Pianists
Anthony Goldstone and Caroline Clemmow have turned eastward for inspiration for the disc entitled Orientale. It's a great exploration of music for two pianos or piano four-hands that incorporates the sounds of or evokes the atmosphere of Eastern musics and cultures. First is Adam Gorb's Yiddish Dances, five dances inspired by klezmer music. Put all together they have a structure similar to Liszt's Hungarian or
Enescu's Rumanian Rhapsodies, and they also have a gypsy-ish tinge to them, a passion for expression through music. That same intensity of feeling is present in Joseph Achron's Hebrew Melody, which concludes the disc, although Achron's piece is deeply mournful.
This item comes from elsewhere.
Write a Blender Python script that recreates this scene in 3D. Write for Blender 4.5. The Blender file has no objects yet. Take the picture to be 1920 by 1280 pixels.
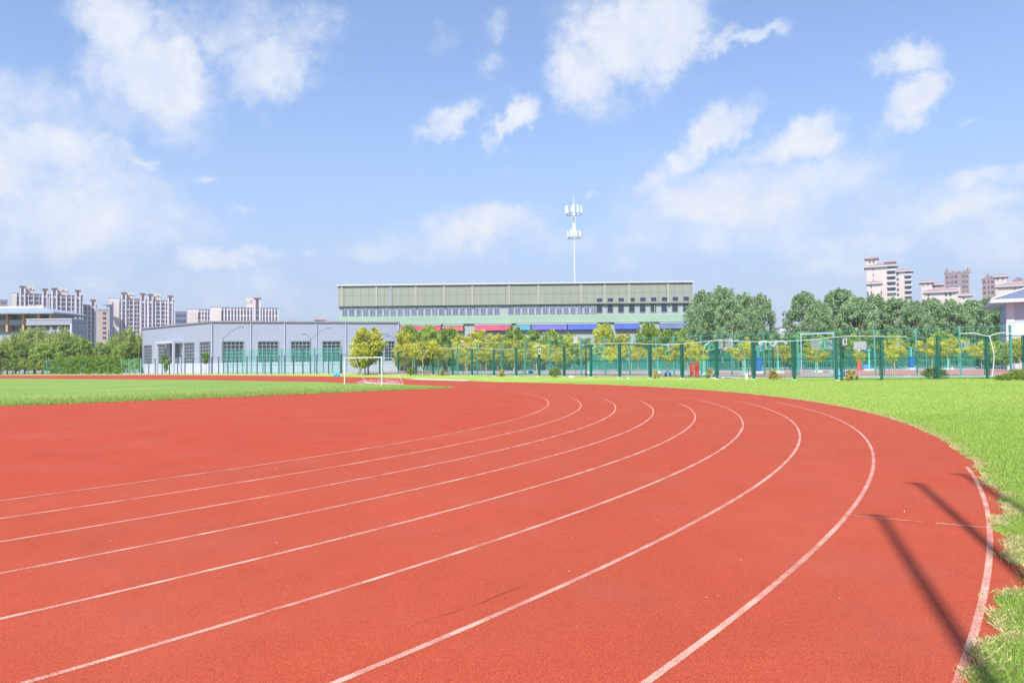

The best-known composers here are
Saint-Saëns, Borodin, and Holst.
Saint-Saëns uses rhythmic patterns from Arabian music, rather than scales and harmonies in his Chanson Arabe, so that the work is more about pianism than creating a musical picture of Arabia. Holst's suite, Beni Mora, on the other hand, is very Arabian sounding. It and Borodin's In the Steppes of Central Asia aren't quite as effectively colorful as the orchestral versions, but neither loses any of its flavor. The brief, melodic Orientale by Reinhold Glière is very similar in harmony and character to the Borodin. Both Colin McPhee's Balinese Ceremonial Music and
John Mayer's Sangit Alamkara Suite successfully transcribe the sounds of Eastern instruments to the piano while using Eastern melodic and harmonic ideas almost exclusively. McPhee imitates the gamelan and
Mayer the sitar and tambura. McPhee relies on the resonance of the pianos to replicate the ringing sonorities of the gamelan. The sound of this recording isn't quite deep enough to complete that bell-like sound. In the both works,
Goldstone and Clemmow are just as compelling even though the music seems more static and transparent, or less emotionally charged, than even the other works here, at least in the way Western music conventionally expresses emotions.
Mayer in particular still is able to generate a variety of moods. The opening movement, where the piano strings are strummed and plucked to sound like the sitar and tambura, is very mysterious, while the second is elegantly majestic. The middle "Jawab-Sawal" is a dialogue between a steady voice with Bach-like purposefulness and a higher, lighter voice that flies off capriciously in response. The last two movements are based on raga treatments, the finale again imitating the sitar and tambura.
Goldstone and Clemmow have found interesting works -- both new and old -- that unite the music of different cultures and present them to listeners with a high level of musicianship and artistry.